Bild: Vor denen müssen wir wohl eher keine Angst haben. (Archivbild 2003)
taz.am wochenende: Herr Coenen, Sie bearbeiten mit Kollegen vom [1][Büro
für Technikfolgenabschätzung beim Deutschen Bundestag (TAB)] momentan ein
Projekt zum Thema „Mensch-Maschine-Entgrenzung“. Hat die Politik Angst vor
Künstlicher Intelligenz?
Christopher Coenen: Von Angst würde ich nicht sprechen. Aber manche
Abgeordnete sind besorgt und fragen sich, was sich in der Neuro- und in der
KI-Forschung entwickelt. Sie interessieren sich auch für die aktuellen
Diskussionen um [2][Cyborgs, also Mensch-Technik-Verschmelzungen], und um
Künstliche Intelligenz (KI). Die Politiker wollen wissen, ob diesen
„transhumanistischen“ Diskussionen realistische Zukunftsbilder zugrunde
liegen.
Der Informatiker Jürgen Schmidhuber, der zu Künstlicher Intelligenz
forscht, glaubt, dass in wenigen Jahrzehnten ein einziger Computer die
Rechenkraft der ganzen Menschheit haben wird.
Zweifellos wird die Rechenleistung weiter schnell wachsen. Das ist eine
überzeugende Prognose.
Schmidhuber sagt, das stelle den Menschen als Krone der Schöpfung infrage.

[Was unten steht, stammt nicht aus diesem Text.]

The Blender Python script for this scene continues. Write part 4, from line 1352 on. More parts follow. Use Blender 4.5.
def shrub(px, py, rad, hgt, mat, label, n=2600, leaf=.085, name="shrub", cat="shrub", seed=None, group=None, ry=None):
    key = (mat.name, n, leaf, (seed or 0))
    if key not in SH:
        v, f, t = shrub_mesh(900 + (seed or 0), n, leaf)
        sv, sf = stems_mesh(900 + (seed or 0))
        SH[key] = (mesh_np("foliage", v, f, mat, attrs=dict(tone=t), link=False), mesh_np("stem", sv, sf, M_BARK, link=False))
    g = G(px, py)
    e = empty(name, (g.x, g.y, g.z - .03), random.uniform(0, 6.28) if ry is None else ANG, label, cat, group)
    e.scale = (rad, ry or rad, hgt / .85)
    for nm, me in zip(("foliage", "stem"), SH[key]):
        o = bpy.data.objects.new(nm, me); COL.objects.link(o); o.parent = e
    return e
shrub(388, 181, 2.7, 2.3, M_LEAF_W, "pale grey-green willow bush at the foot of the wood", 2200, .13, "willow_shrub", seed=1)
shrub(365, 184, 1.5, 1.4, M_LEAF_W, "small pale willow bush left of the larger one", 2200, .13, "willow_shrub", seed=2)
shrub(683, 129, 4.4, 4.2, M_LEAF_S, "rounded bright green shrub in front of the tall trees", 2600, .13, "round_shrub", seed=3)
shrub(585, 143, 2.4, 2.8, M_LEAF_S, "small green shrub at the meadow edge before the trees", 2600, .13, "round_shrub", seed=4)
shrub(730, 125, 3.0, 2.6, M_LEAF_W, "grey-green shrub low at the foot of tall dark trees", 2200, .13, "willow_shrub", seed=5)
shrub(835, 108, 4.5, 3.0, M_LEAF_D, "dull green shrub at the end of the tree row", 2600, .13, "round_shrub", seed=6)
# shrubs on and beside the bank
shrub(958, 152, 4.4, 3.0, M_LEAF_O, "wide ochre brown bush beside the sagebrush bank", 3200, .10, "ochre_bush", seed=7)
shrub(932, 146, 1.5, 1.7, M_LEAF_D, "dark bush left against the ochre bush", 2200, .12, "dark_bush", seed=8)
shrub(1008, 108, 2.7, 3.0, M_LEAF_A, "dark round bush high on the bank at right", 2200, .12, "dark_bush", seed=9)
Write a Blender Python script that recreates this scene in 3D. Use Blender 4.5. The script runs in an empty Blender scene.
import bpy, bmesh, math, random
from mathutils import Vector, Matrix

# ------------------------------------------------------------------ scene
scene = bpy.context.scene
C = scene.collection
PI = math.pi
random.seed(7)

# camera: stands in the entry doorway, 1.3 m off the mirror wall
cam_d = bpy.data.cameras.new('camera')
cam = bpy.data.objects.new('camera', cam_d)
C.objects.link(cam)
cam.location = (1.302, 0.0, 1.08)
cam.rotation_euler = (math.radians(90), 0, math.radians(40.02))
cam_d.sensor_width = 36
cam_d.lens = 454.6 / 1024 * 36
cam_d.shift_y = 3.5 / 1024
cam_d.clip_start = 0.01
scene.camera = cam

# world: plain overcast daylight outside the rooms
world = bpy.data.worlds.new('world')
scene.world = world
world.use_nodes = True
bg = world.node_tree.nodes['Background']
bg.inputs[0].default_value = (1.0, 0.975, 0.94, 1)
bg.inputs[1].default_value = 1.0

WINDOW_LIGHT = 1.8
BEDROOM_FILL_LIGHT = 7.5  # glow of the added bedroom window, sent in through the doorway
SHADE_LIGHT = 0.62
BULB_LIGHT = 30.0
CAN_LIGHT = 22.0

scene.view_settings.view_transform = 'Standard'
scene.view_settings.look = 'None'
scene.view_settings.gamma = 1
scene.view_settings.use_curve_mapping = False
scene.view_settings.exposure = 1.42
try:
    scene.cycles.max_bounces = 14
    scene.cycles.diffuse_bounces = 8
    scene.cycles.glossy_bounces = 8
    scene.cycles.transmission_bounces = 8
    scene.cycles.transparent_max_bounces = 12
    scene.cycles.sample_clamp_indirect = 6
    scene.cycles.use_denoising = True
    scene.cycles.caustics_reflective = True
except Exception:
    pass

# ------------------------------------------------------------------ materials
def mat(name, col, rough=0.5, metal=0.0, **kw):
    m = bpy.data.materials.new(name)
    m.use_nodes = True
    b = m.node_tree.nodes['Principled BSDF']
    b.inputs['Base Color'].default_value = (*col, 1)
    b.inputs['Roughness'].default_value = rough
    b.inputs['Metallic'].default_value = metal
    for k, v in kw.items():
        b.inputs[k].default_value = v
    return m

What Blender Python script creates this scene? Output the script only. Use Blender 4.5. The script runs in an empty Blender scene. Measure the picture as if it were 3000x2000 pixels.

Ich glaube nicht, dass dies ein zutreffendes Bild ist. Diese Angst-Lust
teile ich nicht, dass da etwas kommt, das uns zerstört oder erlöst von
unserer metaphysischen Einsamkeit im All.
Verharmlosen Sie damit nicht die Entwicklung?
Es stimmt, dass die Systeme immer komplexer werden und von den Menschen zum
Teil gar nicht mehr zu verstehen sind. Sie könnten auch außer Kontrolle
geraten. Aber ich sehe nicht, dass daraus eine [3][gänzlich neue Form der
Intelligenz] entsteht.
Sie sehen also keine Anhaltspunkte dafür, dass Künstliche Intelligenz ein
Selbstbewusstsein entwickeln kann?
Nein. Wir haben ja schon kein gutes Verständnis davon, warum wir selbst
selbstbewusst sind. Ein denkendes Wesen mit Bewusstsein und einer
Persönlichkeit wie HAL aus „2001 – Odyssee im Weltraum“ – sehe ich nic…
entstehen.
Was ist der Unterschied zwischen Intelligenz und Selbstbewusstsein?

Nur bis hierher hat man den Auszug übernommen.